Provided material >>
>>>>>

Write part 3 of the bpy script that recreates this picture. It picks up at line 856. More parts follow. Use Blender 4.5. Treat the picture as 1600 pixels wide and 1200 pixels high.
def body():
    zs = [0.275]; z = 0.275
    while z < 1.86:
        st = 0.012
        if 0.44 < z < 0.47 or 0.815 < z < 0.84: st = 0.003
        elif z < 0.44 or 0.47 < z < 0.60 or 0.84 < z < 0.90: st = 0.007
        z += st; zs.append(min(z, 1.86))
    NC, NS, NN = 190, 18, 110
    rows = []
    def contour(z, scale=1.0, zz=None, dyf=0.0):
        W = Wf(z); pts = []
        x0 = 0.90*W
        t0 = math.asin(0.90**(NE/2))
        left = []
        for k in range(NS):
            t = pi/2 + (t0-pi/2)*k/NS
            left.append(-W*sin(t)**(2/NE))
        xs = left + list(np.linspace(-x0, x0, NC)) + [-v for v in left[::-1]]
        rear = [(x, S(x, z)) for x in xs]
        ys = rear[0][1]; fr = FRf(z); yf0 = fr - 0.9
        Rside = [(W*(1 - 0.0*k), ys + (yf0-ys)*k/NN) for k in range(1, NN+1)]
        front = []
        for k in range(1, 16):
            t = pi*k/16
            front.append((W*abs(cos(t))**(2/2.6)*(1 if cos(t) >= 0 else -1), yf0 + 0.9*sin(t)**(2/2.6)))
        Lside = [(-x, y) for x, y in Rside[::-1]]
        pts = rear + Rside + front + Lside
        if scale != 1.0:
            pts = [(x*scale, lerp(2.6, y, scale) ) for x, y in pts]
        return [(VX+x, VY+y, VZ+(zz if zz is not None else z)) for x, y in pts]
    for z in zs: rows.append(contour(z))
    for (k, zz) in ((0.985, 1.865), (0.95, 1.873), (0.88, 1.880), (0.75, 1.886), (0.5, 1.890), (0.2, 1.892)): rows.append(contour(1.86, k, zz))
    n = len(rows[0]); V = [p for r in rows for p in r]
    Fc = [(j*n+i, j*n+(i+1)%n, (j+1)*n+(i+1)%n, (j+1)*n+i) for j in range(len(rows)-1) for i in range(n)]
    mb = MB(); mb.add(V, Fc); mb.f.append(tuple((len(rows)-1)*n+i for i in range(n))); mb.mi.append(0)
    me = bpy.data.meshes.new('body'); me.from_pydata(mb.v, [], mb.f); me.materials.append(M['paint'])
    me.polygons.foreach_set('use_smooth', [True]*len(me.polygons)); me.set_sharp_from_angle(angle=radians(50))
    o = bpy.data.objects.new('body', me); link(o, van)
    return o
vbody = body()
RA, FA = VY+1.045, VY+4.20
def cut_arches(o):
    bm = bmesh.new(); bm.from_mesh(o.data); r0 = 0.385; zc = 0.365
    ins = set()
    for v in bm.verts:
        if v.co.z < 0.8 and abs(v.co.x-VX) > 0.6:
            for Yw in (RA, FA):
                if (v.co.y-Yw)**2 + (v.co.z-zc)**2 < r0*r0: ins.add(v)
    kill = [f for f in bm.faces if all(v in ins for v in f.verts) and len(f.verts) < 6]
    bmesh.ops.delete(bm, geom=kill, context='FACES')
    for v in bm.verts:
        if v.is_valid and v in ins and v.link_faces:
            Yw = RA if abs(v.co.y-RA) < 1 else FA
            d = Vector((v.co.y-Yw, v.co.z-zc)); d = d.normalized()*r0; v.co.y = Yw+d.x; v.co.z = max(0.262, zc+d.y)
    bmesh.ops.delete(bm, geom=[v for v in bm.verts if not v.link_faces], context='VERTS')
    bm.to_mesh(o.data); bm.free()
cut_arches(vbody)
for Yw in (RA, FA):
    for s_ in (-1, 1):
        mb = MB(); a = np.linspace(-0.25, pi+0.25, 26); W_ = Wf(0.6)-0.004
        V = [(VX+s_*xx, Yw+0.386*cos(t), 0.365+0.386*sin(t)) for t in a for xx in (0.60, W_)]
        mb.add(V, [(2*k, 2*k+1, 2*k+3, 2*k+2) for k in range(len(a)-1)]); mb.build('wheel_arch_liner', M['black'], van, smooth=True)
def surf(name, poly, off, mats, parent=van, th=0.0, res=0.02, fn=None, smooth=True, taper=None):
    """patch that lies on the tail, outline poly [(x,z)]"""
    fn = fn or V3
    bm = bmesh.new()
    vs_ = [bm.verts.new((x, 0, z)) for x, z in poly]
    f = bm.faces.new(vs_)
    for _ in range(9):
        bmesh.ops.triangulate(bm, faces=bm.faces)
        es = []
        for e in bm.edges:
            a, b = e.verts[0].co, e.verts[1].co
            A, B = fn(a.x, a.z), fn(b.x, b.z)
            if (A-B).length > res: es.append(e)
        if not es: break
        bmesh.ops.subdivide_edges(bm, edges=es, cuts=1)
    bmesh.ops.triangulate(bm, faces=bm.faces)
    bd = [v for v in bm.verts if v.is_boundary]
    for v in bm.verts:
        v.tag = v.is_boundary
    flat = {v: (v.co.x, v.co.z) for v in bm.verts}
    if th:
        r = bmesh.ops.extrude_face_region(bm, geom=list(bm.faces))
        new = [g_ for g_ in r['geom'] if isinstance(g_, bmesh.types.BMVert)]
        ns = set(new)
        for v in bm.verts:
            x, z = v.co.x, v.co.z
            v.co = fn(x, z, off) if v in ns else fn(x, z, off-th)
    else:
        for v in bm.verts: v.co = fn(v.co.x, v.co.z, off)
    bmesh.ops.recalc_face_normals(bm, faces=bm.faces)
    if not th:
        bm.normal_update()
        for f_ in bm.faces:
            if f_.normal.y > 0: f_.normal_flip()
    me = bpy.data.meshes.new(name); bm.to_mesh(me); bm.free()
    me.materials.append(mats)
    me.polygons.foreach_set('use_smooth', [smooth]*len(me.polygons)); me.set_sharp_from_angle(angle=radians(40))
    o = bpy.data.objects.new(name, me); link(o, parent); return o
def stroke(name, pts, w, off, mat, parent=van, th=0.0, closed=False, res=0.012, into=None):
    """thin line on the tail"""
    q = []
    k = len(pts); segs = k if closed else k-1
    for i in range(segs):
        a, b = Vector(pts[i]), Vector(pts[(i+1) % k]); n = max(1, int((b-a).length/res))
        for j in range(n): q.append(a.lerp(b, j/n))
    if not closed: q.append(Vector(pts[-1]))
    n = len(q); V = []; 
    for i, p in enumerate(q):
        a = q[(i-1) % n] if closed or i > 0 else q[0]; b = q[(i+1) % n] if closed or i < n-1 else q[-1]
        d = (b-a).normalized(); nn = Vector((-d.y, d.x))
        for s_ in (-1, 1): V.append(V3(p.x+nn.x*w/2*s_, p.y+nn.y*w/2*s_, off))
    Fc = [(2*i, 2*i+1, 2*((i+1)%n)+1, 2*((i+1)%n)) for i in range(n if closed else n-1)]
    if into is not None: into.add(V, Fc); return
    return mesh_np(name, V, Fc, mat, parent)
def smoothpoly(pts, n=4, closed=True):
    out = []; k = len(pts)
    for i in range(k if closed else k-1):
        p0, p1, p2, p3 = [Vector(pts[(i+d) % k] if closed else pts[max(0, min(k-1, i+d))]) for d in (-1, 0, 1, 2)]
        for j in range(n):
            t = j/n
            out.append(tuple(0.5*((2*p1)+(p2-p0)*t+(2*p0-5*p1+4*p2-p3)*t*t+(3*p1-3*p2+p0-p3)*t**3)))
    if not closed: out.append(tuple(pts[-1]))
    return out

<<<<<

What is expected >>
Extract each line of the listing above, copying it word for word.

Answer to this exercise >>
Write part 3 of the bpy script that recreates this picture. It picks up at line 856. More parts follow. Use Blender 4.5. Treat the picture as 1600 pixels wide and 1200 pixels high.
def body():
    zs = [0.275]; z = 0.275
    while z < 1.86:
        st = 0.012
        if 0.44 < z < 0.47 or 0.815 < z < 0.84: st = 0.003
        elif z < 0.44 or 0.47 < z < 0.60 or 0.84 < z < 0.90: st = 0.007
        z += st; zs.append(min(z, 1.86))
    NC, NS, NN = 190, 18, 110
    rows = []
    def contour(z, scale=1.0, zz=None, dyf=0.0):
        W = Wf(z); pts = []
        x0 = 0.90*W
        t0 = math.asin(0.90**(NE/2))
        left = []
        for k in range(NS):
            t = pi/2 + (t0-pi/2)*k/NS
            left.append(-W*sin(t)**(2/NE))
        xs = left + list(np.linspace(-x0, x0, NC)) + [-v for v in left[::-1]]
        rear = [(x, S(x, z)) for x in xs]
        ys = rear[0][1]; fr = FRf(z); yf0 = fr - 0.9
        Rside = [(W*(1 - 0.0*k), ys + (yf0-ys)*k/NN) for k in range(1, NN+1)]
        front = []
        for k in range(1, 16):
            t = pi*k/16
            front.append((W*abs(cos(t))**(2/2.6)*(1 if cos(t) >= 0 else -1), yf0 + 0.9*sin(t)**(2/2.6)))
        Lside = [(-x, y) for x, y in Rside[::-1]]
        pts = rear + Rside + front + Lside
        if scale != 1.0:
            pts = [(x*scale, lerp(2.6, y, scale) ) for x, y in pts]
        return [(VX+x, VY+y, VZ+(zz if zz is not None else z)) for x, y in pts]
    for z in zs: rows.append(contour(z))
    for (k, zz) in ((0.985, 1.865), (0.95, 1.873), (0.88, 1.880), (0.75, 1.886), (0.5, 1.890), (0.2, 1.892)): rows.append(contour(1.86, k, zz))
    n = len(rows[0]); V = [p for r in rows for p in r]
    Fc = [(j*n+i, j*n+(i+1)%n, (j+1)*n+(i+1)%n, (j+1)*n+i) for j in range(len(rows)-1) for i in range(n)]
    mb = MB(); mb.add(V, Fc); mb.f.append(tuple((len(rows)-1)*n+i for i in range(n))); mb.mi.append(0)
    me = bpy.data.meshes.new('body'); me.from_pydata(mb.v, [], mb.f); me.materials.append(M['paint'])
    me.polygons.foreach_set('use_smooth', [True]*len(me.polygons)); me.set_sharp_from_angle(angle=radians(50))
    o = bpy.data.objects.new('body', me); link(o, van)
    return o
vbody = body()
RA, FA = VY+1.045, VY+4.20
def cut_arches(o):
    bm = bmesh.new(); bm.from_mesh(o.data); r0 = 0.385; zc = 0.365
    ins = set()
    for v in bm.verts:
        if v.co.z < 0.8 and abs(v.co.x-VX) > 0.6:
            for Yw in (RA, FA):
                if (v.co.y-Yw)**2 + (v.co.z-zc)**2 < r0*r0: ins.add(v)
    kill = [f for f in bm.faces if all(v in ins for v in f.verts) and len(f.verts) < 6]
    bmesh.ops.delete(bm, geom=kill, context='FACES')
    for v in bm.verts:
        if v.is_valid and v in ins and v.link_faces:
            Yw = RA if abs(v.co.y-RA) < 1 else FA
            d = Vector((v.co.y-Yw, v.co.z-zc)); d = d.normalized()*r0; v.co.y = Yw+d.x; v.co.z = max(0.262, zc+d.y)
    bmesh.ops.delete(bm, geom=[v for v in bm.verts if not v.link_faces], context='VERTS')
    bm.to_mesh(o.data); bm.free()
cut_arches(vbody)
for Yw in (RA, FA):
    for s_ in (-1, 1):
        mb = MB(); a = np.linspace(-0.25, pi+0.25, 26); W_ = Wf(0.6)-0.004
        V = [(VX+s_*xx, Yw+0.386*cos(t), 0.365+0.386*sin(t)) for t in a for xx in (0.60, W_)]
        mb.add(V, [(2*k, 2*k+1, 2*k+3, 2*k+2) for k in range(len(a)-1)]); mb.build('wheel_arch_liner', M['black'], van, smooth=True)
def surf(name, poly, off, mats, parent=van, th=0.0, res=0.02, fn=None, smooth=True, taper=None):
    """patch that lies on the tail, outline poly [(x,z)]"""
    fn = fn or V3
    bm = bmesh.new()
    vs_ = [bm.verts.new((x, 0, z)) for x, z in poly]
    f = bm.faces.new(vs_)
    for _ in range(9):
        bmesh.ops.triangulate(bm, faces=bm.faces)
        es = []
        for e in bm.edges:
            a, b = e.verts[0].co, e.verts[1].co
            A, B = fn(a.x, a.z), fn(b.x, b.z)
            if (A-B).length > res: es.append(e)
        if not es: break
        bmesh.ops.subdivide_edges(bm, edges=es, cuts=1)
    bmesh.ops.triangulate(bm, faces=bm.faces)
    bd = [v for v in bm.verts if v.is_boundary]
    for v in bm.verts:
        v.tag = v.is_boundary
    flat = {v: (v.co.x, v.co.z) for v in bm.verts}
    if th:
        r = bmesh.ops.extrude_face_region(bm, geom=list(bm.faces))
        new = [g_ for g_ in r['geom'] if isinstance(g_, bmesh.types.BMVert)]
        ns = set(new)
        for v in bm.verts:
            x, z = v.co.x, v.co.z
            v.co = fn(x, z, off) if v in ns else fn(x, z, off-th)
    else:
        for v in bm.verts: v.co = fn(v.co.x, v.co.z, off)
    bmesh.ops.recalc_face_normals(bm, faces=bm.faces)
    if not th:
        bm.normal_update()
        for f_ in bm.faces:
            if f_.normal.y > 0: f_.normal_flip()
    me = bpy.data.meshes.new(name); bm.to_mesh(me); bm.free()
    me.materials.append(mats)
    me.polygons.foreach_set('use_smooth', [smooth]*len(me.polygons)); me.set_sharp_from_angle(angle=radians(40))
    o = bpy.data.objects.new(name, me); link(o, parent); return o
def stroke(name, pts, w, off, mat, parent=van, th=0.0, closed=False, res=0.012, into=None):
    """thin line on the tail"""
    q = []
    k = len(pts); segs = k if closed else k-1
    for i in range(segs):
        a, b = Vector(pts[i]), Vector(pts[(i+1) % k]); n = max(1, int((b-a).length/res))
        for j in range(n): q.append(a.lerp(b, j/n))
    if not closed: q.append(Vector(pts[-1]))
    n = len(q); V = []; 
    for i, p in enumerate(q):
        a = q[(i-1) % n] if closed or i > 0 else q[0]; b = q[(i+1) % n] if closed or i < n-1 else q[-1]
        d = (b-a).normalized(); nn = Vector((-d.y, d.x))
        for s_ in (-1, 1): V.append(V3(p.x+nn.x*w/2*s_, p.y+nn.y*w/2*s_, off))
    Fc = [(2*i, 2*i+1, 2*((i+1)%n)+1, 2*((i+1)%n)) for i in range(n if closed else n-1)]
    if into is not None: into.add(V, Fc); return
    return mesh_np(name, V, Fc, mat, parent)
def smoothpoly(pts, n=4, closed=True):
    out = []; k = len(pts)
    for i in range(k if closed else k-1):
        p0, p1, p2, p3 = [Vector(pts[(i+d) % k] if closed else pts[max(0, min(k-1, i+d))]) for d in (-1, 0, 1, 2)]
        for j in range(n):
            t = j/n
            out.append(tuple(0.5*((2*p1)+(p2-p0)*t+(2*p0-5*p1+4*p2-p3)*t*t+(3*p1-3*p2+p0-p3)*t**3)))
    if not closed: out.append(tuple(pts[-1]))
    return out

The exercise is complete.